仲哀天皇(父)、神功皇后(母)、応神天皇(子)は八幡神の三柱(足仲彦命、気長足姫命、誉田別命)であるだけに尤もらしいが・・・。
宮守、座中が云うには、その説もあるが、他にもあると云う。
一つは「郡山大名の参勤交代の折に、神社前を通過。子どもを泣かせないために餅を串に挿してあやした」。
殿さんが通った道のお馬を下りたとされるババサキ(馬場先)の小字がある。
当時の神社は広く、現在の小学校地も境内であった。
小学校東側、100mほど東に向かえば往来した郡山街道がある。
もう一説は「平安遷都の折、相楽の八幡宮が奈良の大安寺八幡宮が京の都の裏鬼門にあたる男山八幡宮(石清水八幡宮)に向かう際に、当社の宮守が歓んで守護する一行に餅をふるまい接待した」である。

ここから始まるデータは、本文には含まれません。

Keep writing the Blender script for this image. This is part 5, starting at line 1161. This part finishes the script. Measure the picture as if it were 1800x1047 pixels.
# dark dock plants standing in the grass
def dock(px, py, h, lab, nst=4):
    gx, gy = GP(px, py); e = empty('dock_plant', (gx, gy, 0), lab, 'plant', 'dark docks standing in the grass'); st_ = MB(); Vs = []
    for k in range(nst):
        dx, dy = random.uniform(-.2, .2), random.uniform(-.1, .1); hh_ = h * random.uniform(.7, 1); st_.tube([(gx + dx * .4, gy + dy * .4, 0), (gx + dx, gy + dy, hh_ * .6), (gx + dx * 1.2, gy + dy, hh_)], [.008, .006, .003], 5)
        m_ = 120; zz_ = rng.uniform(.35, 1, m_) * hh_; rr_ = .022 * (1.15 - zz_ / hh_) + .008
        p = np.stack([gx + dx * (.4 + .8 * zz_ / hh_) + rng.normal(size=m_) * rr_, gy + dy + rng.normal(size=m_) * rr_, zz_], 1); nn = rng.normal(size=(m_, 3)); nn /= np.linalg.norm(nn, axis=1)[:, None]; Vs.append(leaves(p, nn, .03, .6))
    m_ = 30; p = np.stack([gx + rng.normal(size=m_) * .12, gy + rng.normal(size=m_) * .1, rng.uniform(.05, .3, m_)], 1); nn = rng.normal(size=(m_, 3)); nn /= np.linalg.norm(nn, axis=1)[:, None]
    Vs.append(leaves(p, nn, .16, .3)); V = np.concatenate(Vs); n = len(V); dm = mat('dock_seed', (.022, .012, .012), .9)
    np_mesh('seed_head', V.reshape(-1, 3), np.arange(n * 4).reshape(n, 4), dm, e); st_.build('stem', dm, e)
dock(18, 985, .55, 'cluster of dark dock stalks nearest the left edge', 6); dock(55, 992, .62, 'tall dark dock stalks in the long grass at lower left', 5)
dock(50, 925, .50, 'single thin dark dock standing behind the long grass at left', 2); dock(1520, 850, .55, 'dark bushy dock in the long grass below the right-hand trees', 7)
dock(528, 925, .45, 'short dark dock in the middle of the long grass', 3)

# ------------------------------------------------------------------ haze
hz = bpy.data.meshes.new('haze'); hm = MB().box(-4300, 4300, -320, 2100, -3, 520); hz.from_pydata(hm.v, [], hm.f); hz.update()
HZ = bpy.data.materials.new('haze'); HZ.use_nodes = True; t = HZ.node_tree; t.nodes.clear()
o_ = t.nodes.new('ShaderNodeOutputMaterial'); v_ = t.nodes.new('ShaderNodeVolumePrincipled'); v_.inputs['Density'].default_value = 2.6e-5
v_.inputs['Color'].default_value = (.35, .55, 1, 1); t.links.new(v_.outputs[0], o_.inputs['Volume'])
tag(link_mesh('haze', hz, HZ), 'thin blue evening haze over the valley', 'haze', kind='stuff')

子どもをあやしたという説も三柱祭神由来、守護接待説も後付け説のように思えて仕方がない。
前述したように餅花は寺院行事。
年頭に願う村の安全と豊作を願う修正会・オコナイの名残としか考えようがない、と思うのであるが・・。
歴史、地理的背景は木津川だよりブログを参考にした。